Once the parties are in court and the Bar table filled, it’s time to get the judge. One associate races out of court to get their judge. The other associate remains in court to maintain order. The etiquette is that there must be at least one barrister sitting at the Bar table when the judge is in court.

If you were a fly on the wall, check out this opening of court:

Knock Knock Knock!

[Judge enters]

Associate in court:
‘Silence! All stand and remain standing.
All persons having business before this Honourable Court are commanded to give their attendance and they shall be heard.
Please be seated.’

(Or similar variants, inclusion of ‘God save the Queen’ is optional and depends on whether your judge is a Republican or Monarchist.)

[All bow to Judge, Judge bows and sits, everyone sits]

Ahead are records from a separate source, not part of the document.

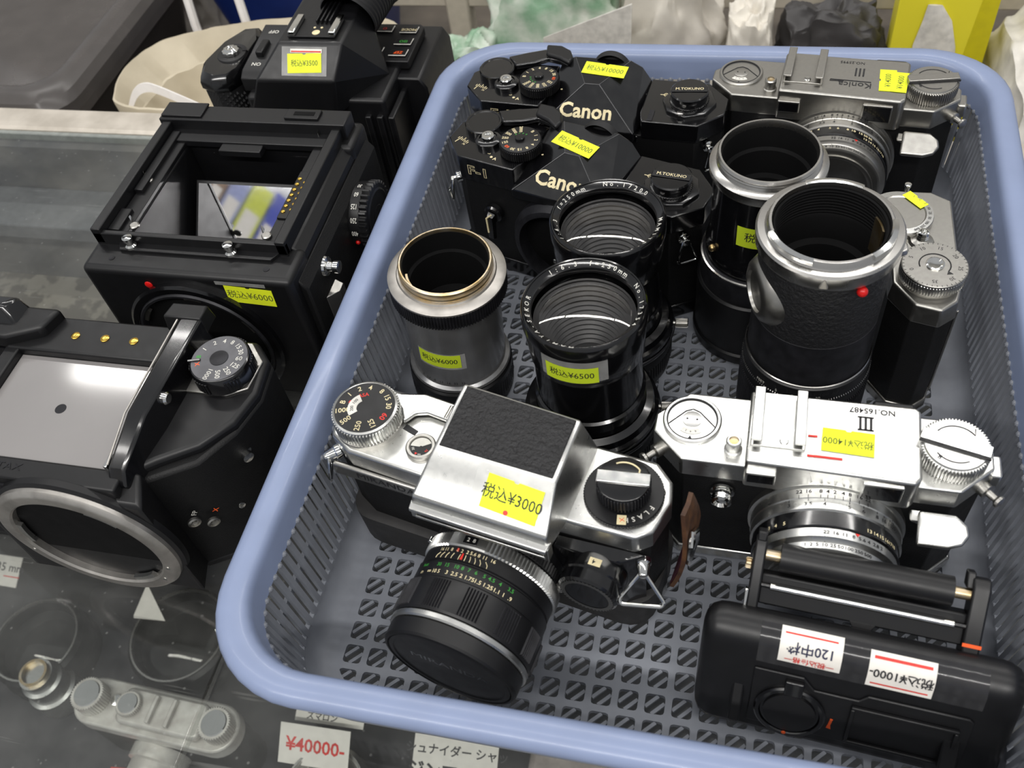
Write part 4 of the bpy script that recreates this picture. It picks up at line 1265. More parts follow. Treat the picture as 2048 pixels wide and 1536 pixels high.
G(D).lathe([(0.35, 1.088), (0.75, 1.088), (0.75, 1.094), (0.35, 1.094)], 12, closed=True, a0=135, a1=235).obj('film_speed_window', 'white_paint', dl, recalc=True)
g = G(D).dtext('100', 0.2, 0.55, 165, 1.1, bold=0.01).dtext('200', 0.2, 0.55, 205, 1.1, bold=0.01)
g.obj('film_speed_numerals', 'ink', dl, smooth=0)
# advance lever
lv = G(T(0, 0, 7.66)).prism([(-4.9, 0.75), (-4.5, 0.2), (-4.2, 0.75), (-3.7, 0.95), (-2.6, 0.85), (-2.2, 1.0), (-2.25, 1.45), (-2.7, 1.75), (-4.2, 1.85), (-5.2, 1.55), (-5.9, 1.5)], 0.1, 0.4).obj('advance_lever', 'chrome', c, bevel=0.1)
g = G(T(0, 0, 8.06))
for i in range(7):
    g.hull([(-2.9 + i * 0.1, 0.9, 0), (-2.84 + i * 0.1, 0.9, 0), (-2.9 + i * 0.1, 1.6, 0), (-2.84 + i * 0.1, 1.6, 0), (-2.87 + i * 0.1, 0.95, 0.05), (-2.87 + i * 0.1, 1.55, 0.05)])
g.obj('lever_ribs', 'chrome_grey', lv)
G(T(-4.15, 0.1, 7.66) @ RZ(-15)).box(-0.35, 0.3, -0.13, 0.13, 0, 0.02).obj('lever_slot', 'engrave', c)
C_ = T(-3.3, -0.6, 7.66)
fc = G(C_).lathe([(0.66, 0), (0.66, 0.14), (0.6, 0.2), (0.5, 0.2), (0.48, 0.1), (0.05, 0.1)], 36).obj('frame_counter', 'chrome_grey', c)
G(C_).prism(circ(0.47, 28), 0.1, 0.11).obj('counter_disc', 'satin_black', fc)
G(C_).lathe([(0.05, 0.112), (0.46, 0.112), (0.46, 0.118), (0.05, 0.118)], 14, closed=True, a0=40, a1=190).obj('counter_blade', 'white_paint', fc, recalc=True)
G(C_).dtext('36', 0.16, 0.33, -20, 0.116).dtext('▲', 0.14, 0.38, -100, 0.116).obj('counter_red_marks', 'red', fc, smooth=0)
G(C_).dtext('30', 0.16, 0.33, 215, 0.116).dtext('ıııı', 0.16, 0.4, -75, 0.116).obj('counter_numerals', 'white_paint', fc, smooth=0)
# rewind knob
K = T(5.45, 0.05, 7.64)
fl_ = G(K).gear(1.6, 1.56, 0, 0.16, 80).lathe([(1.57, 0.15), (1.55, 0.2), (0.05, 0.2)], 56).obj('flash_selector', 'satin_black', c)
G(K @ T(0, 0, 0.206)).arctext('FLASH', 0.3, 1.3, -42, 0, 13, bold=0.012).obj('selector_lettering', 'white_paint', fl_, smooth=0)
G(K @ T(0, 0, 0.2) @ RZ(-75)).box(1.08, 1.5, -0.18, 0.18, 0, 0.01).obj('selector_mark', 'cream', fl_, smooth=0)
G(K @ T(0, 0, 0.213) @ RZ(-75)).text('X', 0.28, T(1.29, 0, 0) @ RZ(10)).obj('selector_x', 'orange', fl_, smooth=0)
kn = G(K).gear(1.08, 1.0, 0.35, 1.05, 50).obj('rewind_knob', 'grey_black', c)
G(K).lathe([(0.85, 0.2), (0.85, 0.4)], 32).obj('knob_stem', 'satin_black', kn)
G(K).lathe([(1.04, 1.03), (1.02, 1.1), (0.97, 1.12), (0.05, 1.12)], 48).obj('knob_face', 'gloss_black', kn)
G(K @ RZ(12)).box(-1.04, 1.04, -0.27, 0.27, 1.1, 1.24).obj('fold_out_crank', 'bright', kn, bevel=0.03)
g = G(K @ T(0, 0, 1.13))
g.tube([(0.75 * math.cos(rad(a)), 0.75 * math.sin(rad(a)), 0) for a in range(130, 45, -10)] + [(0.5, 0.42, 0)], 0.035, 6)
g.obj('rewind_arrow', 'cream', kn)
G(T(6.75, 0.55, 7.5)).ball(0.3, n=16).obj('end_button', 'chrome_grey', c)
# meter cylinder
A = T(5.0, -2.2, 5.0) @ FRONT
mt = G(A).lathe([(1.3, -0.1), (1.32, 0.0), (1.32, 0.55), (1.25, 0.62), (1.25, 1.1), (1.15, 1.2), (0.05, 1.2)], 48).obj('meter_coupler', 'gloss_black', c)
g = G(A)
nt_ = 44
vs, fs = [], []
for i in range(nt_ * 2):
    a = PI * i / nt_
    ro = 1.17 if i % 2 else 1.08
    vs += [(ro * math.cos(a), ro * math.sin(a), 1.215), (0.93 * math.cos(a), 0.93 * math.sin(a), 1.215)]
for i in range(nt_ * 2):
    j = (i + 1) % (nt_ * 2)
    fs.append((2 * i, 2 * j, 2 * j + 1, 2 * i + 1))
g.add(vs, fs)
g.obj('zigzag_ring', 'chrome_grey', mt, smooth=0)
cp = G(A @ RZ(90))
cp.box(1.318, 1.33, -0.35, 0.15, 0.15, 0.48)
cp.obj('speed_window', 'cream', mt)
G(A).ctext('1.4', 0.26, 1.335, 84, 0.31, bold=0.02).obj('window_numeral', 'ink', mt, smooth=0)
# strap lugs and rings
lg = G(T(6.75, -1.6, 5.75) @ RZ(20) @ FRONT).lathe([(0.34, -0.1), (0.34, 0.1), (0.28, 0.16), (0.2, 0.6), (0.16, 0.66), (0.05, 0.68)], 20).obj('strap_lug', 'bright', c)
strap_ring(lg, T(6.92, -2.15, 5.72) @ RZ(15) @ FRONT @ RXm(-48), wd=0.85, ht=1.05, r=0.085)
lg = G(T(-7.3, -1.35, 6.6) @ RZ(-40) @ FRONT).lathe([(0.34, -0.1), (0.34, 0.1), (0.28, 0.16), (0.2, 0.6), (0.16, 0.66), (0.05, 0.68)], 20).obj('strap_lug', 'bright', c)
strap_ring(lg, T(-7.55, -1.75, 6.6) @ RZ(-60) @ FRONT @ RXm(-10), wd=0.5, ht=1.0, r=0.08)
# lens
A = T(0.72, -1.8, 3.95) @ FRONT @ T(0, 0, 0.65) @ Matrix.Diagonal((0.955, 0.955, 0.885, 1))
ln = G(A).lathe([(2.95, -1.0), (2.95, 0.3), (2.7, 0.4), (2.7, 0.9)], 72).obj('lens_mount', 'satin_black', c)
G(A).gear(3.0, 2.94, 0.2, 0.75, 100, duty=0.5).obj('preview_ring', 'satin_black', ln)
g = G(A)
rg = []
for z, d in ((0.85, 0.06), (0.92, 0), (1.52, 0), (1.6, 0.06)):
    ring_ = []
    for i in range(220):
        a = 2 * PI * i / 220
        deg = math.degrees(a)
        smooth_zone = 84 < deg < 118
        r_ = 3.13 - (0.0 if (i % 2 == 0 or smooth_zone) else 0.07) - d
        ring_.append((r_ * math.cos(a), r_ * math.sin(a), z))
    rg.append(ring_)
g.loft(rg)
ar = g.obj('aperture_ring', 'chrome', ln)
wn = G(A @ RZ(99)).box(3.1, 3.14, -0.32, 0.32, 1.05, 1.42).obj('aperture_window', 'gloss_black', ar)
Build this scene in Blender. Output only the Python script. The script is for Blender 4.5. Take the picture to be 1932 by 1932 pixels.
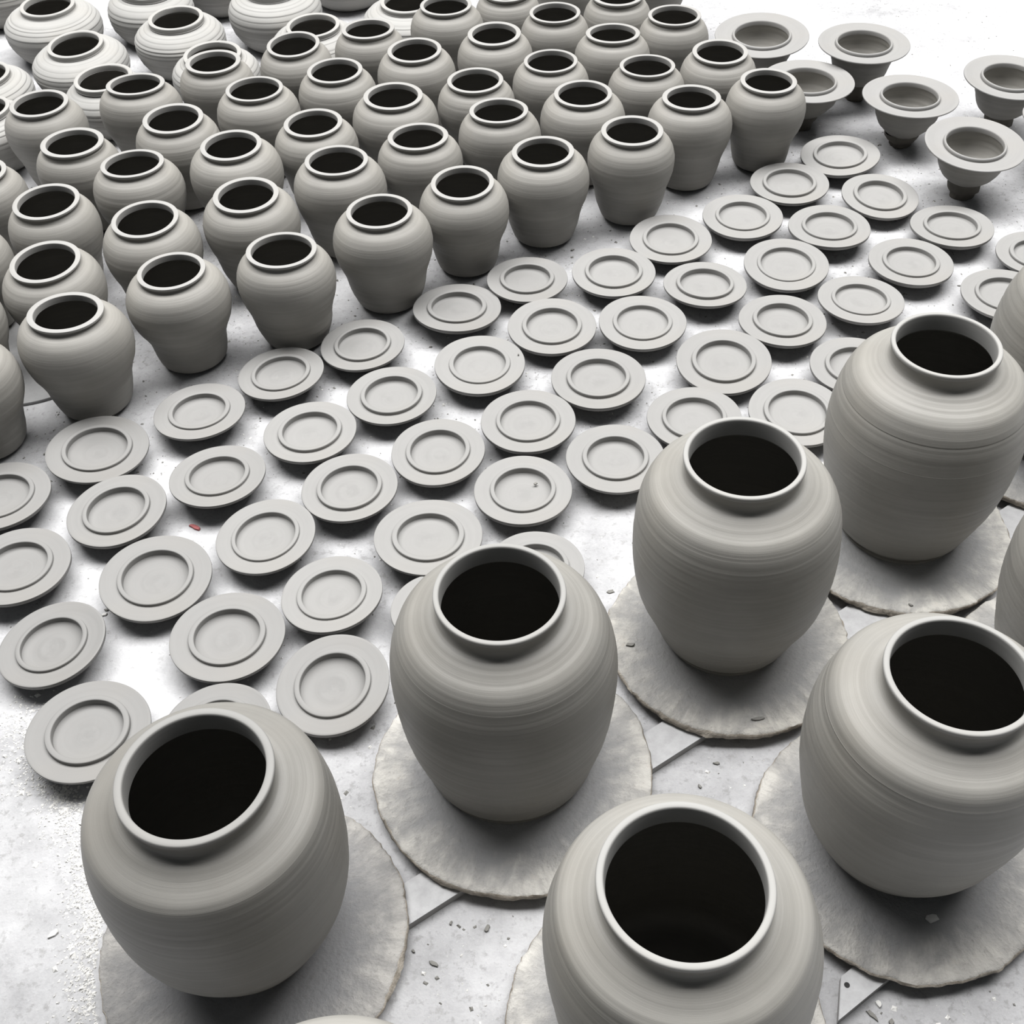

Associate entering court behind the judge:
‘Calling the matter of AB and XY!’

One associate will call through the listed matters over the course of the morning. Barristers will speedily proceed to the Bar table to make their client’s case. A barrister for the plaintiff might argue for a quicker timetable towards trial. A barrister for the defendant might argue that they needed more time.

At the end of the hearing, your judge will make orders on the matter. Associates type up these orders up in real time so that the judge can sign them.

No one day is the same

By now, you should get some idea of what being an associate is like. Aside from the basic elements, no one day is the same.

You might have rowdy parties in court, or parties that pose a security risk. Some facts are so ridiculous or ironic that you have to stop yourself from laughing out loud in court. It can be slapstick when barristers colour their beards blue with pen ink during submissions. Other times, you might have to deal with journalists on the prowl. The list goes on. All of this adds an interesting dimension to the day.

The best part of associate life is having a rare opportunity to be an impartial observer at the centre of it all. It’s like being a fly on the wall, except more fun.